--- START OF Data supplied ---
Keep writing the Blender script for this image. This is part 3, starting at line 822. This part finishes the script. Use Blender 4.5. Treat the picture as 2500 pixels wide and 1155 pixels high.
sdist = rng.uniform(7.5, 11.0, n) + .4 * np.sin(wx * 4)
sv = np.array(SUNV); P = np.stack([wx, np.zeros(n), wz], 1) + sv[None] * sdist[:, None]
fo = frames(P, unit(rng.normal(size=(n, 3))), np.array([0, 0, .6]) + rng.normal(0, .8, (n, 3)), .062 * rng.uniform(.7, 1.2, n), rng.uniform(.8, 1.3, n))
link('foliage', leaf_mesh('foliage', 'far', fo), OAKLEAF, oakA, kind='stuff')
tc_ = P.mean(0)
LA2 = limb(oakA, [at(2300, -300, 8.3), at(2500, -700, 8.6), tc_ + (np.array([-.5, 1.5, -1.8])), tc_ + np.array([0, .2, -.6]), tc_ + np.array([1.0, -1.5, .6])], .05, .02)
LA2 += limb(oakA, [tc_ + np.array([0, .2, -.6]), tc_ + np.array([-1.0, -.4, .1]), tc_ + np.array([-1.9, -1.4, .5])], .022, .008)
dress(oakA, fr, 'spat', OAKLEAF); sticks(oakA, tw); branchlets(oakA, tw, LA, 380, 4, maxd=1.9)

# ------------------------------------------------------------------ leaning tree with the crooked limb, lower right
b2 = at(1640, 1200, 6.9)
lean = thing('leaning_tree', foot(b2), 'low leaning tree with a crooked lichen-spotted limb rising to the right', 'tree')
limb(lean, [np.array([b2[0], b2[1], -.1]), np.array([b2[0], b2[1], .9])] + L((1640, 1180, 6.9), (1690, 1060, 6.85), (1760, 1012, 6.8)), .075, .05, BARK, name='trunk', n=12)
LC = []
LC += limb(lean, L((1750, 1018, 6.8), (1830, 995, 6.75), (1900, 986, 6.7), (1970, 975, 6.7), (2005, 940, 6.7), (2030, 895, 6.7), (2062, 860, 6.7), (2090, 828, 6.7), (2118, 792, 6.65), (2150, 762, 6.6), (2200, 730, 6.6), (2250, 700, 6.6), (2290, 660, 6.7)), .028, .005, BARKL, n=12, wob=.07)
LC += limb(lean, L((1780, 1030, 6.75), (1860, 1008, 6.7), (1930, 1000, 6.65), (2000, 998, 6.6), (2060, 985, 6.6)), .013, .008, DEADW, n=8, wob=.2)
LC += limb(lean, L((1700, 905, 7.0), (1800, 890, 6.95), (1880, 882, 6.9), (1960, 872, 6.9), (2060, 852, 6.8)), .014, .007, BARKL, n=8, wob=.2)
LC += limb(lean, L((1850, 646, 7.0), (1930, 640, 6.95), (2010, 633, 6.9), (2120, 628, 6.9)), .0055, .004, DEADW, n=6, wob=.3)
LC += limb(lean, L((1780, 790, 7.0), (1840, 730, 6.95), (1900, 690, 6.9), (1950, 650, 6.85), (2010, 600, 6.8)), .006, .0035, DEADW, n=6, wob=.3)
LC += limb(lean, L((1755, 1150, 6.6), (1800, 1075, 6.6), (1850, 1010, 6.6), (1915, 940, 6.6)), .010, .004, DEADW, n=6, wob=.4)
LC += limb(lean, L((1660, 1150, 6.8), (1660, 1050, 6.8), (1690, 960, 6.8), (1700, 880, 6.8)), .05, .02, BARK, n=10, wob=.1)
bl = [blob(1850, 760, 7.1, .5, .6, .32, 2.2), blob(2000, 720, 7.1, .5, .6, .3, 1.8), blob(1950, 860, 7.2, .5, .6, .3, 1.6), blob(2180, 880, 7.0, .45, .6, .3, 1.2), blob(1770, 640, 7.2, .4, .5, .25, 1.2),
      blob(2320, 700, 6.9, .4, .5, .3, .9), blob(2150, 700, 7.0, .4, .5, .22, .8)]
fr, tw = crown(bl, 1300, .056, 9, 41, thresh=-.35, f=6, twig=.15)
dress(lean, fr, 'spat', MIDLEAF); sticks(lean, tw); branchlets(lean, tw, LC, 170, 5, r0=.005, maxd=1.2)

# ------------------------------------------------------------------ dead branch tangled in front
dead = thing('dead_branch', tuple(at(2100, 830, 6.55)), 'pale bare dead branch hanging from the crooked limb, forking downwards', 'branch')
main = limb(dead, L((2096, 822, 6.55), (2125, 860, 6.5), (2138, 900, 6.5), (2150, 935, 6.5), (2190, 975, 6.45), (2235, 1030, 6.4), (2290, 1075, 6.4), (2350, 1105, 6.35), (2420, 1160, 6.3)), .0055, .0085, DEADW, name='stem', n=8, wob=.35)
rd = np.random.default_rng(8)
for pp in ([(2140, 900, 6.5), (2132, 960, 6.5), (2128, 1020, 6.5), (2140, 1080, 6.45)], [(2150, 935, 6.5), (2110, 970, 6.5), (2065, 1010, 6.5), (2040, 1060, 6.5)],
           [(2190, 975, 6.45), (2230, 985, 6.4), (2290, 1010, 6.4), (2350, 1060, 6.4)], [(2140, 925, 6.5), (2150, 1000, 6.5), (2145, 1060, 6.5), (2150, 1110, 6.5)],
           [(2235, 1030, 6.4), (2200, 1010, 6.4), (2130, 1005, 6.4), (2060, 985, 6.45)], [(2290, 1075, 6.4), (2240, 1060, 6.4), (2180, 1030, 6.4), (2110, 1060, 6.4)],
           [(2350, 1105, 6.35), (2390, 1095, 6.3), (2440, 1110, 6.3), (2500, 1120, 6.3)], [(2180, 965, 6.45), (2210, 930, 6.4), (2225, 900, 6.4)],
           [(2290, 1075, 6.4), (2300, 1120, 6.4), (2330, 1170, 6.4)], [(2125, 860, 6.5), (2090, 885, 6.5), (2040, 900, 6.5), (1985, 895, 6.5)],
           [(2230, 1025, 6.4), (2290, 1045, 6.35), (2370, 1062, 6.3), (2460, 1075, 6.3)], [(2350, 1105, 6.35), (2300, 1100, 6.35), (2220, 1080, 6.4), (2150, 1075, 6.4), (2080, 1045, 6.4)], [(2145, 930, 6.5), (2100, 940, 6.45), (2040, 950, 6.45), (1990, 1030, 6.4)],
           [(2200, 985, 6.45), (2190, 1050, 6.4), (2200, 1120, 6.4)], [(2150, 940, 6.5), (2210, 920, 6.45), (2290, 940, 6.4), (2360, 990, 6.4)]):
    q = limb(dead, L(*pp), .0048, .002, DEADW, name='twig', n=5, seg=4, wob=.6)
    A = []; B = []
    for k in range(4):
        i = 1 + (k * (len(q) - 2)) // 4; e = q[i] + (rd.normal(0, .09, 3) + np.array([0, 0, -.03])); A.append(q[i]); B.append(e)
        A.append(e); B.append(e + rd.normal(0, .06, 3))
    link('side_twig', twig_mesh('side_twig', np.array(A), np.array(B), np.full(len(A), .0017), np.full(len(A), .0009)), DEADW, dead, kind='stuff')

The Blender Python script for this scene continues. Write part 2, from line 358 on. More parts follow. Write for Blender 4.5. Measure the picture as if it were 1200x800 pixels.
--- END OF Data supplied ---
* _Job_
Repeat the entries exactly, all of them.

* _Answer to the problem_
Keep writing the Blender script for this image. This is part 3, starting at line 822. This part finishes the script. Use Blender 4.5. Treat the picture as 2500 pixels wide and 1155 pixels high.
sdist = rng.uniform(7.5, 11.0, n) + .4 * np.sin(wx * 4)
sv = np.array(SUNV); P = np.stack([wx, np.zeros(n), wz], 1) + sv[None] * sdist[:, None]
fo = frames(P, unit(rng.normal(size=(n, 3))), np.array([0, 0, .6]) + rng.normal(0, .8, (n, 3)), .062 * rng.uniform(.7, 1.2, n), rng.uniform(.8, 1.3, n))
link('foliage', leaf_mesh('foliage', 'far', fo), OAKLEAF, oakA, kind='stuff')
tc_ = P.mean(0)
LA2 = limb(oakA, [at(2300, -300, 8.3), at(2500, -700, 8.6), tc_ + (np.array([-.5, 1.5, -1.8])), tc_ + np.array([0, .2, -.6]), tc_ + np.array([1.0, -1.5, .6])], .05, .02)
LA2 += limb(oakA, [tc_ + np.array([0, .2, -.6]), tc_ + np.array([-1.0, -.4, .1]), tc_ + np.array([-1.9, -1.4, .5])], .022, .008)
dress(oakA, fr, 'spat', OAKLEAF); sticks(oakA, tw); branchlets(oakA, tw, LA, 380, 4, maxd=1.9)

# ------------------------------------------------------------------ leaning tree with the crooked limb, lower right
b2 = at(1640, 1200, 6.9)
lean = thing('leaning_tree', foot(b2), 'low leaning tree with a crooked lichen-spotted limb rising to the right', 'tree')
limb(lean, [np.array([b2[0], b2[1], -.1]), np.array([b2[0], b2[1], .9])] + L((1640, 1180, 6.9), (1690, 1060, 6.85), (1760, 1012, 6.8)), .075, .05, BARK, name='trunk', n=12)
LC = []
LC += limb(lean, L((1750, 1018, 6.8), (1830, 995, 6.75), (1900, 986, 6.7), (1970, 975, 6.7), (2005, 940, 6.7), (2030, 895, 6.7), (2062, 860, 6.7), (2090, 828, 6.7), (2118, 792, 6.65), (2150, 762, 6.6), (2200, 730, 6.6), (2250, 700, 6.6), (2290, 660, 6.7)), .028, .005, BARKL, n=12, wob=.07)
LC += limb(lean, L((1780, 1030, 6.75), (1860, 1008, 6.7), (1930, 1000, 6.65), (2000, 998, 6.6), (2060, 985, 6.6)), .013, .008, DEADW, n=8, wob=.2)
LC += limb(lean, L((1700, 905, 7.0), (1800, 890, 6.95), (1880, 882, 6.9), (1960, 872, 6.9), (2060, 852, 6.8)), .014, .007, BARKL, n=8, wob=.2)
LC += limb(lean, L((1850, 646, 7.0), (1930, 640, 6.95), (2010, 633, 6.9), (2120, 628, 6.9)), .0055, .004, DEADW, n=6, wob=.3)
LC += limb(lean, L((1780, 790, 7.0), (1840, 730, 6.95), (1900, 690, 6.9), (1950, 650, 6.85), (2010, 600, 6.8)), .006, .0035, DEADW, n=6, wob=.3)
LC += limb(lean, L((1755, 1150, 6.6), (1800, 1075, 6.6), (1850, 1010, 6.6), (1915, 940, 6.6)), .010, .004, DEADW, n=6, wob=.4)
LC += limb(lean, L((1660, 1150, 6.8), (1660, 1050, 6.8), (1690, 960, 6.8), (1700, 880, 6.8)), .05, .02, BARK, n=10, wob=.1)
bl = [blob(1850, 760, 7.1, .5, .6, .32, 2.2), blob(2000, 720, 7.1, .5, .6, .3, 1.8), blob(1950, 860, 7.2, .5, .6, .3, 1.6), blob(2180, 880, 7.0, .45, .6, .3, 1.2), blob(1770, 640, 7.2, .4, .5, .25, 1.2),
      blob(2320, 700, 6.9, .4, .5, .3, .9), blob(2150, 700, 7.0, .4, .5, .22, .8)]
fr, tw = crown(bl, 1300, .056, 9, 41, thresh=-.35, f=6, twig=.15)
dress(lean, fr, 'spat', MIDLEAF); sticks(lean, tw); branchlets(lean, tw, LC, 170, 5, r0=.005, maxd=1.2)

# ------------------------------------------------------------------ dead branch tangled in front
dead = thing('dead_branch', tuple(at(2100, 830, 6.55)), 'pale bare dead branch hanging from the crooked limb, forking downwards', 'branch')
main = limb(dead, L((2096, 822, 6.55), (2125, 860, 6.5), (2138, 900, 6.5), (2150, 935, 6.5), (2190, 975, 6.45), (2235, 1030, 6.4), (2290, 1075, 6.4), (2350, 1105, 6.35), (2420, 1160, 6.3)), .0055, .0085, DEADW, name='stem', n=8, wob=.35)
rd = np.random.default_rng(8)
for pp in ([(2140, 900, 6.5), (2132, 960, 6.5), (2128, 1020, 6.5), (2140, 1080, 6.45)], [(2150, 935, 6.5), (2110, 970, 6.5), (2065, 1010, 6.5), (2040, 1060, 6.5)],
           [(2190, 975, 6.45), (2230, 985, 6.4), (2290, 1010, 6.4), (2350, 1060, 6.4)], [(2140, 925, 6.5), (2150, 1000, 6.5), (2145, 1060, 6.5), (2150, 1110, 6.5)],
           [(2235, 1030, 6.4), (2200, 1010, 6.4), (2130, 1005, 6.4), (2060, 985, 6.45)], [(2290, 1075, 6.4), (2240, 1060, 6.4), (2180, 1030, 6.4), (2110, 1060, 6.4)],
           [(2350, 1105, 6.35), (2390, 1095, 6.3), (2440, 1110, 6.3), (2500, 1120, 6.3)], [(2180, 965, 6.45), (2210, 930, 6.4), (2225, 900, 6.4)],
           [(2290, 1075, 6.4), (2300, 1120, 6.4), (2330, 1170, 6.4)], [(2125, 860, 6.5), (2090, 885, 6.5), (2040, 900, 6.5), (1985, 895, 6.5)],
           [(2230, 1025, 6.4), (2290, 1045, 6.35), (2370, 1062, 6.3), (2460, 1075, 6.3)], [(2350, 1105, 6.35), (2300, 1100, 6.35), (2220, 1080, 6.4), (2150, 1075, 6.4), (2080, 1045, 6.4)], [(2145, 930, 6.5), (2100, 940, 6.45), (2040, 950, 6.45), (1990, 1030, 6.4)],
           [(2200, 985, 6.45), (2190, 1050, 6.4), (2200, 1120, 6.4)], [(2150, 940, 6.5), (2210, 920, 6.45), (2290, 940, 6.4), (2360, 990, 6.4)]):
    q = limb(dead, L(*pp), .0048, .002, DEADW, name='twig', n=5, seg=4, wob=.6)
    A = []; B = []
    for k in range(4):
        i = 1 + (k * (len(q) - 2)) // 4; e = q[i] + (rd.normal(0, .09, 3) + np.array([0, 0, -.03])); A.append(q[i]); B.append(e)
        A.append(e); B.append(e + rd.normal(0, .06, 3))
    link('side_twig', twig_mesh('side_twig', np.array(A), np.array(B), np.full(len(A), .0017), np.full(len(A), .0009)), DEADW, dead, kind='stuff')

The Blender Python script for this scene continues. Write part 2, from line 358 on. More parts follow. Write for Blender 4.5. Measure the picture as if it were 1200x800 pixels.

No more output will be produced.